TASK BRIEF: In the listing below, find the line containing "0, .42, coat=.1)". Write out that line and every line after it to the end, exactly and only those.

INFORMATION SHOWN:
↓

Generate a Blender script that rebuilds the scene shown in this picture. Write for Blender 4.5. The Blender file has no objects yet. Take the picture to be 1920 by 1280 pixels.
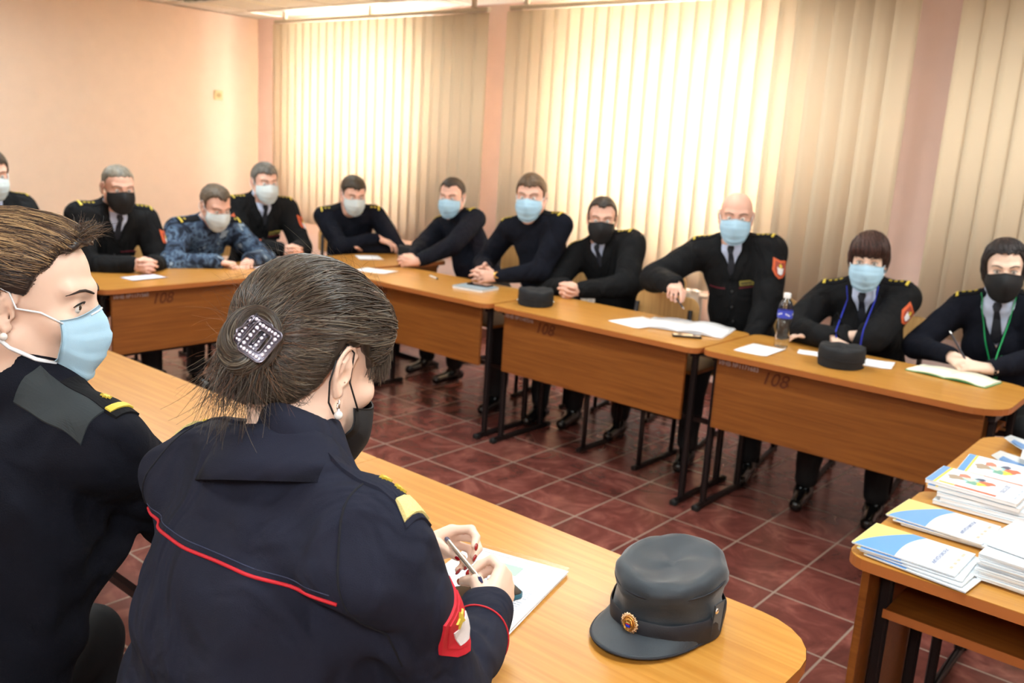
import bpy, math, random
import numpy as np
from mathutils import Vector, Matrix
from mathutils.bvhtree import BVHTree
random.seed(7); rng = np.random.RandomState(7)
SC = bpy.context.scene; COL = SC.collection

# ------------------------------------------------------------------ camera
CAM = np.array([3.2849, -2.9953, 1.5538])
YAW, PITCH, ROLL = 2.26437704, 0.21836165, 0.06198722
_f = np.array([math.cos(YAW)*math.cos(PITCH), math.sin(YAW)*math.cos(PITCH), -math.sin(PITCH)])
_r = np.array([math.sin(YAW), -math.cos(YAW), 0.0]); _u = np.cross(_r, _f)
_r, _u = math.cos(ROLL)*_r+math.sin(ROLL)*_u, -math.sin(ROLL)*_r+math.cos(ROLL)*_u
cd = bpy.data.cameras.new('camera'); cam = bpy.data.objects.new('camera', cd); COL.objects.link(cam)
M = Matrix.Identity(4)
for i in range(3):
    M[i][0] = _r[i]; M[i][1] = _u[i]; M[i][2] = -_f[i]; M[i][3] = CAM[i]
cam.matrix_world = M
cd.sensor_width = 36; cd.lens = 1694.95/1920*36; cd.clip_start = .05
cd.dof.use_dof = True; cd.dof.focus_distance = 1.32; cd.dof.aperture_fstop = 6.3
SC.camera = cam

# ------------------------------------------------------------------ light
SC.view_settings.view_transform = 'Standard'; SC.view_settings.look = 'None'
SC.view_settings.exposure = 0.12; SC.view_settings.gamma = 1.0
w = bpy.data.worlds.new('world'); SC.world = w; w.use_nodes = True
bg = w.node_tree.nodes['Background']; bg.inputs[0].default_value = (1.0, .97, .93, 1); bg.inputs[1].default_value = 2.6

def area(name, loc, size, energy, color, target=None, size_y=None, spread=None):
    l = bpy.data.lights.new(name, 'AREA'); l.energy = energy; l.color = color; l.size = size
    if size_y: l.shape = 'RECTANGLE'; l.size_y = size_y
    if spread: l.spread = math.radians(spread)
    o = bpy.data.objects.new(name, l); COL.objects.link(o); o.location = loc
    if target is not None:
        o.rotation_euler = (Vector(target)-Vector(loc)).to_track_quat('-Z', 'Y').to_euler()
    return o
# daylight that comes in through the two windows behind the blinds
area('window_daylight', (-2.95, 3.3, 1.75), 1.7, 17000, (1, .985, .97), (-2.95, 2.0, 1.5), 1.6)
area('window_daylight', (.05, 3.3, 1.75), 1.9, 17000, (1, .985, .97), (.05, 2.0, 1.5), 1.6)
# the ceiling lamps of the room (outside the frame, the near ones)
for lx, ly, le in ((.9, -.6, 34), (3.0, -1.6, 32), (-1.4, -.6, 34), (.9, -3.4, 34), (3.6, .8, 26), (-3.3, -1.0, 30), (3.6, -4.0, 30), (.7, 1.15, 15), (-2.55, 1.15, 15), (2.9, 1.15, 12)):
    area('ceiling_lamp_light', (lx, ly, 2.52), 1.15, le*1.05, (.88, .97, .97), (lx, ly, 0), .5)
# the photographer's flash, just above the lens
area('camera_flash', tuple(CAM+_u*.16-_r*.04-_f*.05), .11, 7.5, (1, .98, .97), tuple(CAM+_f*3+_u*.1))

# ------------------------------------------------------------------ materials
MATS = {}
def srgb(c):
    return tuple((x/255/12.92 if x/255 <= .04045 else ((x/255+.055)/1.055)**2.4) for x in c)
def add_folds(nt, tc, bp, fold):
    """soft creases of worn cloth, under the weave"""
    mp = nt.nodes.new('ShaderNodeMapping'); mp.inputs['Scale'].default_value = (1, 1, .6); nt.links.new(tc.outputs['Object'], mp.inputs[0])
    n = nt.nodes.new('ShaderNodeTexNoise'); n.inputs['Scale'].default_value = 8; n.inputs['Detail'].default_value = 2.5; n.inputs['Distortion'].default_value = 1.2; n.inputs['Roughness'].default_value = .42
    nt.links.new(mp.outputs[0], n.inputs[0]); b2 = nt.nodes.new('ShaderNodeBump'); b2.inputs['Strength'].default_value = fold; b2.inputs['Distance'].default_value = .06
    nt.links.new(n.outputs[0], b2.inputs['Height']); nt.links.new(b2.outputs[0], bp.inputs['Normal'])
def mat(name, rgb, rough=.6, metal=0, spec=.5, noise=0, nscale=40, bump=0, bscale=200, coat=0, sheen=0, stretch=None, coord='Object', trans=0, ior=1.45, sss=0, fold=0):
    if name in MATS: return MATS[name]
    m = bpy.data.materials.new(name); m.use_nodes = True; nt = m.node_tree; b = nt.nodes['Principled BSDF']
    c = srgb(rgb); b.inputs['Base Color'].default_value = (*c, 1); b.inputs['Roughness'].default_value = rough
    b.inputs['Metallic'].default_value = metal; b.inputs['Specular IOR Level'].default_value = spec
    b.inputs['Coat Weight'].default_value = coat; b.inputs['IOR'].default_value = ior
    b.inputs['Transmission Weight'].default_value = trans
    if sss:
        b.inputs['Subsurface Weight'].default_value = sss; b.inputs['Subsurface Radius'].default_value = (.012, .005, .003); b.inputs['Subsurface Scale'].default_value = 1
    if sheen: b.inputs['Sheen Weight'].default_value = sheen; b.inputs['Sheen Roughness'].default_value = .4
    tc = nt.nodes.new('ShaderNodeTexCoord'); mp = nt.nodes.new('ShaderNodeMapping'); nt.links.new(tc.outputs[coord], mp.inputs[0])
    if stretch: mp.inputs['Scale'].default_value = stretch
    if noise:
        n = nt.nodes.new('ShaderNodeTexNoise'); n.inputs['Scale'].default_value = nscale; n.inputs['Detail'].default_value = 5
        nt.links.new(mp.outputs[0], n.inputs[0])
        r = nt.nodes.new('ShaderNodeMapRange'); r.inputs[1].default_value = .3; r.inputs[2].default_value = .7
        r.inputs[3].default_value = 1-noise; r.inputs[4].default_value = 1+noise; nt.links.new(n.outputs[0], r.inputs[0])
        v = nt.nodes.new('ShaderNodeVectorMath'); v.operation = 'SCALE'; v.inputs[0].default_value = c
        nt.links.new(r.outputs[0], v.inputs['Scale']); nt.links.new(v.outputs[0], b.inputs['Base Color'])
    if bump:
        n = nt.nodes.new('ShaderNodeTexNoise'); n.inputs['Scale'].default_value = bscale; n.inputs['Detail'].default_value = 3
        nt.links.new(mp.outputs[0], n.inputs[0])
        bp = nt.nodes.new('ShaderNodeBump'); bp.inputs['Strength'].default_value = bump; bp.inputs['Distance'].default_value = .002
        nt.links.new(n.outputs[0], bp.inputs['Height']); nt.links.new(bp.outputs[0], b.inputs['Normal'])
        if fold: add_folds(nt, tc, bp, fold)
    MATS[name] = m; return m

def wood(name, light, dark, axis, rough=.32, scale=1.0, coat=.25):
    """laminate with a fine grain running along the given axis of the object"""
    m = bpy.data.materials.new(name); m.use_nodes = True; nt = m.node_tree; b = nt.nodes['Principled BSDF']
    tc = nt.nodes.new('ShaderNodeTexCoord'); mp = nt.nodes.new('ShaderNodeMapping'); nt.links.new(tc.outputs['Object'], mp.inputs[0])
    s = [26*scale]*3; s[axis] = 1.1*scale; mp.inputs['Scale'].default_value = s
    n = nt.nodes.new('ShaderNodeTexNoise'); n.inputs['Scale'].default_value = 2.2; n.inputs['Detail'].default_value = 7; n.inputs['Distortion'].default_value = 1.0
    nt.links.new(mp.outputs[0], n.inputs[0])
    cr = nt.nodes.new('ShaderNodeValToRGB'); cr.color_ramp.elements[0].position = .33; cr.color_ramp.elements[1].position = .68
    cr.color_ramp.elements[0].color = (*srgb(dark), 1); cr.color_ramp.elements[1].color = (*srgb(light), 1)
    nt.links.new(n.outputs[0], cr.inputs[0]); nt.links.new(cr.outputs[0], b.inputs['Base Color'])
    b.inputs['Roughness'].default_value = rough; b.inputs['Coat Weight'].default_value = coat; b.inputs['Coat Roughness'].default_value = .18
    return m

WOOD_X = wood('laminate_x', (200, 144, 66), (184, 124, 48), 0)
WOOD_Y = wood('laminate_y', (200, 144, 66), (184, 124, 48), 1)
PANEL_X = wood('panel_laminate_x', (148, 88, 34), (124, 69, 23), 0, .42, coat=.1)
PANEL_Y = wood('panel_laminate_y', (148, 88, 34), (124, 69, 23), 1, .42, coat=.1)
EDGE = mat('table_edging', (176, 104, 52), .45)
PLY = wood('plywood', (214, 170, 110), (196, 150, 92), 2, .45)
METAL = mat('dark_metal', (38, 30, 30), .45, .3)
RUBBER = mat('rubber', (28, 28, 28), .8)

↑

CORRECT ANSWER:
PANEL_X = wood('panel_laminate_x', (148, 88, 34), (124, 69, 23), 0, .42, coat=.1)
PANEL_Y = wood('panel_laminate_y', (148, 88, 34), (124, 69, 23), 1, .42, coat=.1)
EDGE = mat('table_edging', (176, 104, 52), .45)
PLY = wood('plywood', (214, 170, 110), (196, 150, 92), 2, .45)
METAL = mat('dark_metal', (38, 30, 30), .45, .3)
RUBBER = mat('rubber', (28, 28, 28), .8)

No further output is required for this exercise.